I would start out with a disclaimer..of TRY THIS AT YOUR OWN RISK... dont want any newer memebers here getting hurt...if your not comfortable with this sort of thing..pass it on up..and buy one for $60 bucks!...

that being said.. I was planning on doing this myself a few months back from a tut on instructables.com (but then just bought one)

Danz409
02-07-2010, 06:30 PM
a good reason why to do this at your own risk... wile playing with my PSU experimenting with HHO generators i pushed the poor pot too far... dang radio shack,

http://i124.photobucket.com/albums/p2/danz409/lightsaber%20project/PSU%20build/th_RSpot.jpg (http://s124.photobucket.com/albums/p2/danz409/lightsaber%20project/PSU%20build/?action=view&current=RSpot.jpg)

good news is i was successful, bad news... it literally cough fire... but still usable. was only the pot that caught fire.

Jedi-Loreen
02-07-2010, 06:37 PM
I think the lightning background in your Photobucket album is apt. :p

Danz409
01-09-2012, 12:04 AM
Working on Mk 2.0. using the same tactic. using a computer power supply. however a old bench-top unit i had handed to me from a relative had died.. a very slow painful death.
this tends to happen when all your insulation melts and your transformers short out. also the paper caps are leaking oils and such. needless to say. its not going to be powering any more projects
with the 50 some year old inners.

i plan to use all 3 voltage rails once again. i also plan to make a "home made" power supply and run off a variac that was in it originally.
(not so clean power but adjustable) and avoids using pots to adjust voltage.

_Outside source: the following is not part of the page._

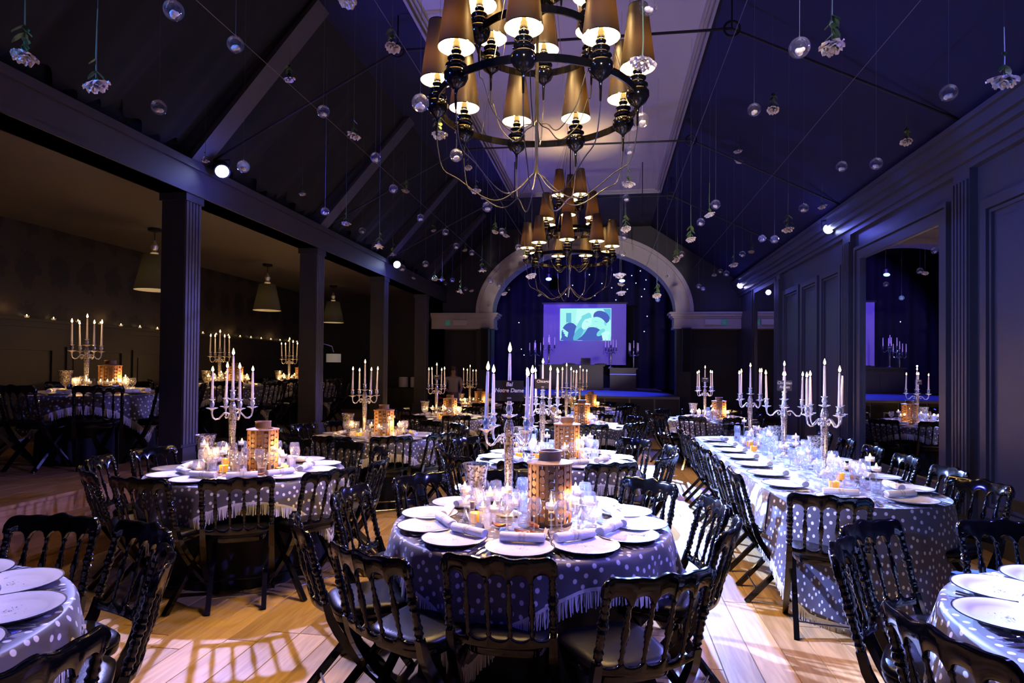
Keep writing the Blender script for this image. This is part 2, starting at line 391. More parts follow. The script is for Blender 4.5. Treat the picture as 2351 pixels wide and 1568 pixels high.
# raised aisle with three timber steps
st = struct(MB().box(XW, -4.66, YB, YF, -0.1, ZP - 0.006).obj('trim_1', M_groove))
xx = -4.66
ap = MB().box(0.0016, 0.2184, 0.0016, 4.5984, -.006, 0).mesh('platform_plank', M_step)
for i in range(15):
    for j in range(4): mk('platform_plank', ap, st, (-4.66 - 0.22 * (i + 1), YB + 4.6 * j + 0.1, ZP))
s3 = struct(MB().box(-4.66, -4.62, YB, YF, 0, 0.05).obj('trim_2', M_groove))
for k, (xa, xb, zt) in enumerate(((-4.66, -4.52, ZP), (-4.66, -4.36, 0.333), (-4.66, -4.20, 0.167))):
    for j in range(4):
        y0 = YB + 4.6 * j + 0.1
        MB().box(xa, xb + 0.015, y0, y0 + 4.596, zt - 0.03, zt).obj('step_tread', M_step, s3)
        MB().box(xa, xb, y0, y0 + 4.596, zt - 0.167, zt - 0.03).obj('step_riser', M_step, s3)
# right wall
RW = struct(MB().box(XR, XR + 0.2, YB, YF + 0.5, 0, 3.95).obj('wall_right', M_wall))
def rail(b, x, y0, y1, z0, z1, t, d):   # rectangular moulding frame on the right wall, projecting d
    b.box(x - d, x, y0, y0 + t, z0, z1); b.box(x - d, x, y1 - t, y1, z0, z1); b.box(x - d, x, y0 + t, y1 - t, z0, z0 + t); b.box(x - d, x, y0 + t, y1 - t, z1 - t, z1); return b
def pilaster(y0, y1):
    p = mk('pilaster', MB().box(XR - 0.07, XR, y0, y1, 0.0, 3.5).mesh('pilaster', M_wall), RW)
    n = 4; w = (y1 - y0) / (n + 1)
    for i in range(n + 1):
        yy = y0 + i * w; MB().box(XR - 0.09, XR - 0.07, yy + .012, yy + w - .012, 0.25, 3.4).obj('flute', M_wall, p)
    MB().box(XR - 0.11, XR, y0 - 0.03, y1 + 0.03, 0, 0.22).obj('plinth', M_wall, p)
for y0, y1 in ((6.32, 6.60), (9.18, 9.46), (12.72, 12.98), (3.3, 3.58)): pilaster(y0, y1)
def wpanel(y0, y1, z0, z1):
    f = rail(MB(), XR, y0, y1, z0, z1, 0.09, 0.05).obj('panel_frame', M_wall, RW)
    rail(MB(), XR, y0 + .10, y1 - .10, z0 + .10, z1 - .10, 0.03, 0.028).obj('inner_bead', M_wall, f)
    MB().box(XR - 0.014, XR, y0 + .2, y1 - .2, z0 + .2, z1 - .2).obj('panel_field', M_wall, f)
for y0, y1 in ((4.0, 5.05), (5.12, 6.2), (9.62, 10.5), (10.62, 11.5), (11.62, 12.6), (1.0, 2.0), (2.1, 3.1)): wpanel(y0, y1, 0.3, 3.15)
co = MB()
for k, (d, z0, z1) in enumerate(((0.07, 3.50, 3.56), (0.11, 3.56, 3.66), (0.17, 3.66, 3.72), (0.22, 3.72, 3.83), (0.26, 3.83, 3.88))): co.box(XR - d, XR + 0.05, YB, YF, z0, z1)
co.obj('cornice', M_wall, RW)
MB().box(XR - 0.03, XR, YB, YF, 0, 0.16).obj('baseboard', M_wall, RW)
# mirrors on the right wall
def mirror(y0, y1, z0, z1, lab):
    t = thing('wall_mirror', lab, 'mirror', (XR, (y0 + y1) / 2, z0))
    h = (y1 - y0) / 2; H = z1 - z0
    MB().box(-0.012, -0.002, -h, h, 0, H).obj('mirror_glass', M_mirror, t)
    MB().box(-0.05, 0, -h - .12, -h, -.12, H + .12).box(-.05, 0, h, h + .12, -.12, H + .12).box(-.05, 0, -h, h, H, H + .12).box(-.05, 0, -h, h, -.12, 0).obj('frame', M_wall, t)
    MB().box(-0.07, 0, -h - .17, -h - .13, -.12, H + .17).box(-.07, 0, h + .13, h + .17, -.12, H + .17).box(-.07, 0, -h - .13, h + .13, H + .13, H + .17).obj('outer_bead', M_wall, t)
mirror(6.90, 8.90, 0.45, 3.12, 'large wall mirror on the right panelled wall reflecting the stage')
mirror(13.22, 14.92, 0.45, 3.40, 'far wall mirror beside the stage reflecting the exit sign')
# ceiling: flat panel, right slope, left band
cl = struct(MB().box(-2.10, 1.11, -3, 13.4, 5.42, 5.5).obj('ceiling', M_panel))
b = MB()
for d, t, z in ((0.0, 0.03, 5.36), (0.05, 0.025, 5.385), (0.10, 0.02, 5.40)):
    b.box(-2.10 + d, -2.10 + d + t, -3, 13.4 - d, z, 5.43); b.box(1.11 - d - t, 1.11 - d, -3, 13.4 - d, z, 5.43); b.box(-2.10 + d, 1.11 - d, 13.4 - d - t, 13.4 - d, z, 5.43)
b.obj('panel_moulding', M_mould, cl)
MB().add([(1.11, -3, 5.40), (XR + .02, -3, 3.86), (XR + .02, 16.7, 3.86), (1.11, 16.7, 5.40), (1.11, -3, 5.5), (XR + .2, -3, 3.95), (XR + .2, 16.7, 3.95), (1.11, 16.7, 5.5)], [(0, 1, 2, 3), (7, 6, 5, 4), (0, 4, 5, 1), (3, 2, 6, 7)]).obj('slope_soffit', M_slope, cl)
MB().box(-3.06, -2.10, -3, 16.7, 5.40, 5.5).obj('flat_soffit', M_slope, cl)
MB().box(-2.10, 1.11, 13.4, 16.7, 5.40, 5.5).obj('end_soffit', M_wallD, cl)
# left: beam on columns, rafters, drapes between them
bm = struct(MB().box(-4.72, XL + 0.02, -3, YF, 3.42, 3.74).obj('trim_3', M_beam))
MB().box(-4.75, XL + 0.05, -3, YF, 3.70, 3.78).obj('beam_cap', M_beam, bm)
MB().box(-4.735, XL + 0.035, -3, YF, 3.42, 3.47).obj('beam_foot', M_beam, bm)
def column(y):
    t = struct(MB().box(-4.70, XL - 0.012, y - 0.17, y + 0.08, ZP, 3.42).obj('trim_%d' % (10 + int(y)), M_col))
    for i in range(5): MB().box(XL - 0.012, XL + 0.008, y - .165 + i * .05, y - .165 + i * .05 + .036, ZP + .25, 3.40).obj('flute', M_colF, t)
    MB().box(-4.73, XL + 0.03, y - 0.2, y + 0.11, ZP, ZP + 0.22).obj('plinth', M_col, t)
    MB().box(-4.72, XL + 0.02, y - 0.19, y + 0.1, 3.34, 3.42).obj('capital', M_col, t)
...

and with all the other ports on the thing it allows room to grow

also this model has working amp/volt meter! :D

http://i.imgur.com/9RnPh.jpg

Grambie
01-13-2012, 04:49 PM
Just a quick note . . .
The "oils and such" leaking from the 50 year old capacitors are probably Polychlorinated biphenyl, otherwise known as PCB's which "studies have indicated have some neurotoxic and immunotoxic effects, but at levels much higher than normally associated with DIOXINS"
Take a hint from Qui-Gon & Obi-Wan - Breathe Deep!